Abstrax

Config file

Abstrax stores all configuration in /etc/abstrax/ as JSON files. Most commands read and write these files automatically; you normally manage general settings with the config command rather than editing files by hand.

General settings

Server-wide Abstrax settings are stored in:

/etc/abstrax/config.json

View effective settings (including built-in defaults):

abstrax config show

Example file after customising PHP extensions:

{
  "php": {
    "extensions": ["mysql", "xml", "curl", "mbstring", "zip", "bcmath", "gd", "intl", "redis", "readline"]
  }
}

Extension values are apt package suffixes. When PHP is installed for a project, Abstrax expands them to versioned packages (for example mysql becomes php8.5-mysql for PHP 8.5).

If the file does not exist, Abstrax uses built-in defaults. See the config command for set, add, remove, and reset.

Plugin settings

Plugin registry configuration can be stored in config.json:

{
  "plugins": {
    "registry_url": "https://plugins.useabstrax.com/api/v1",
    "allow_blocked": ["legacy-plugin"]
  }
}
Key Description
registry_url Base URL for the plugin registry (default: https://plugins.useabstrax.com/api/v1)
allow_blocked Plugin names permitted to run despite blocked registry status

See Plugins for how plugins work and how to build them.

Project settings

User isolated projects can use custom paths outside a user's home only when the path is inside an approved shared root:

{
  "projects": {
    "approved_roots": ["/srv/sites", "/srv/www"]
  }
}

Configure with:

sudo abstrax config set projects.approved_roots /srv/sites /srv/www

MySQL connection config

The MySQL commands need to know how to connect to the database server. That connection information is saved in:

/etc/abstrax/mysql.json

You create or update it with:

sudo abstrax mysql config set --host=127.0.0.1 --user=root --password

mysql install and mysql reset-root-password write this file automatically. Use config set only when you need to change connection settings manually (for example, a non-default host or user).

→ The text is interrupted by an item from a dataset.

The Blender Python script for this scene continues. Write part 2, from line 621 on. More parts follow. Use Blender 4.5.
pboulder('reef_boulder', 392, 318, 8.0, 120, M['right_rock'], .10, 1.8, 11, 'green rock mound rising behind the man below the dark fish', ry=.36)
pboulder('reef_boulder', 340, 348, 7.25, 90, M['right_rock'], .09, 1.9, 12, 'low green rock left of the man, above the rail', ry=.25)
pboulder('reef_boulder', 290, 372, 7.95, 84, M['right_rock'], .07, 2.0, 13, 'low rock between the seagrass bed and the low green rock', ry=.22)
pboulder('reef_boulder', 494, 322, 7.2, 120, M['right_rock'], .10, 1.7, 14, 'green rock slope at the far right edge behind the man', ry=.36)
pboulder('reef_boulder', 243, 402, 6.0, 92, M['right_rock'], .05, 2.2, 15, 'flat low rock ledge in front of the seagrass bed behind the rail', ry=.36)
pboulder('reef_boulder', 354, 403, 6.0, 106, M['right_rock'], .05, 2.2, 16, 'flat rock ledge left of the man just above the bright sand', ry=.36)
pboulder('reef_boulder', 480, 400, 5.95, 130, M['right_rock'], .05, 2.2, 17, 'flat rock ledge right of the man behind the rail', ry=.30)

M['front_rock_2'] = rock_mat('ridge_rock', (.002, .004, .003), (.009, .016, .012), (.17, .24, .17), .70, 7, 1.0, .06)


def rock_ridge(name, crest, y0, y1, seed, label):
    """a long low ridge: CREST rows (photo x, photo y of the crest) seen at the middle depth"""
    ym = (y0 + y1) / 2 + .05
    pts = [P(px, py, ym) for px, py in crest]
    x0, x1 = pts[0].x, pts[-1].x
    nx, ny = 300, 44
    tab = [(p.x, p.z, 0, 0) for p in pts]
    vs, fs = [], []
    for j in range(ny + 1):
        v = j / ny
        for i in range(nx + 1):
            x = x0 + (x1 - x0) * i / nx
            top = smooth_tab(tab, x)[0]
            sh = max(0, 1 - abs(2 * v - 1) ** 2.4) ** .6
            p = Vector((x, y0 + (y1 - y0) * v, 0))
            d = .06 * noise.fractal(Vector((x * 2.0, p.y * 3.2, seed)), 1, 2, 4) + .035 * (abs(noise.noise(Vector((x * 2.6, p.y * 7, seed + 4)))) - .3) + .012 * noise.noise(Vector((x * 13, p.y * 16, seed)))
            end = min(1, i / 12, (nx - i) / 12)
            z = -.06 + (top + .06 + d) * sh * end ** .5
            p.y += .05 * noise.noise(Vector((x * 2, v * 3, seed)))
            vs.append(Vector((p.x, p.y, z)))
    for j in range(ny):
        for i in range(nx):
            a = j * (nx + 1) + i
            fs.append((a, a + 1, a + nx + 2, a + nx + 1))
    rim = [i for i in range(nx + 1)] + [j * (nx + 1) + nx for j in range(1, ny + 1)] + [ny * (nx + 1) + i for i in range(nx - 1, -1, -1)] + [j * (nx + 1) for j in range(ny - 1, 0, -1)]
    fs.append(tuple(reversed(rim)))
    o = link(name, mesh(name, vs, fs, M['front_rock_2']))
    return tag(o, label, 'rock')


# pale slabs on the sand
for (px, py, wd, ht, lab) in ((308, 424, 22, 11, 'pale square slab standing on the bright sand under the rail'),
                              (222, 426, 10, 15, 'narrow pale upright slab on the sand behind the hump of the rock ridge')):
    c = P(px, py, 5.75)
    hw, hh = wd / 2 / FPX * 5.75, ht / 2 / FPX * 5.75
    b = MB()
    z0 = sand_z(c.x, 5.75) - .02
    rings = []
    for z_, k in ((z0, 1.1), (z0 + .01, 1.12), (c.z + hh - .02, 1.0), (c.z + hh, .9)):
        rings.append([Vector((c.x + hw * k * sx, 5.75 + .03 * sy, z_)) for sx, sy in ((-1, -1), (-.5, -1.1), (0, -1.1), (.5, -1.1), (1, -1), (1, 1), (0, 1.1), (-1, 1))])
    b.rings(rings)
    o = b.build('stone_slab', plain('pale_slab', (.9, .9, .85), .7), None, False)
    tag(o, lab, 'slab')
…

The file is written with mode 0600, so only its owner (root) can read it. Example contents:

{
  "host": "127.0.0.1",
  "port": 3306,
  "user": "root",
  "password": "..."
}

Notes:

  • The password is only written if you provided one with --password (which prompts securely). It is never passed on the command line.
  • abstrax mysql config show displays the host, port, user, and socket, but not the password.
  • If no config file exists, the MySQL commands fall back to the defaults host=127.0.0.1, port=3306, user=root with no password.
  • Upgrading from an older Abstrax version that used mysql.toml migrates the file to mysql.json automatically on first use.

See the MySQL commands for usage.

Project state files

Each project you create with abstrax project add is recorded as a JSON file:

/etc/abstrax/projects/<name>.json

This file stores the project's name, path, domains, web server, runtime, runtime version (PHP, Node.js, or Ruby as applicable), public directory, proxy port, SSL status, virtual host path, owner, and timestamps. The project list and project info commands read these files. You should not normally edit them by hand; use the project modify command instead.

Upgrading from an older Abstrax version that stored projects under /var/lib/abstrax/projects/ migrates them to /etc/abstrax/projects/ automatically on first use.

Directories Abstrax uses

Directory Purpose Permissions
/etc/abstrax Configuration (config.json, mysql.json, projects/) 0750
/etc/abstrax/projects Project state, one JSON file per project 0640 per file
/var/lib/abstrax Runtime state (plugin records and caches) 0750
/var/lib/abstrax/plugins Plugin installation records and caches
/usr/local/lib/abstrax/plugins Installed plugin binaries (system)
/var/log/abstrax Logs 0750

When you install the binary by hand, the directories are created as needed by the commands that use them (for example mysql config set creates /etc/abstrax).

Other system files Abstrax writes

Abstrax also writes to standard system locations when you use the relevant commands:

File or directory Written by
/etc/ssh/sshd_config.d/99-abstrax.conf ssh config commands
/etc/cron.d/abstrax-<id> cron add / cron modify
/etc/supervisor/conf.d/abstrax-<name>.conf daemon add / daemon modify
/etc/nginx/sites-available/abstrax-<name> project add
/etc/nginx/sites-enabled/abstrax-<name> project enable

These are not Abstrax configuration files as such; they are the configuration of the underlying tools that Abstrax manages on your behalf.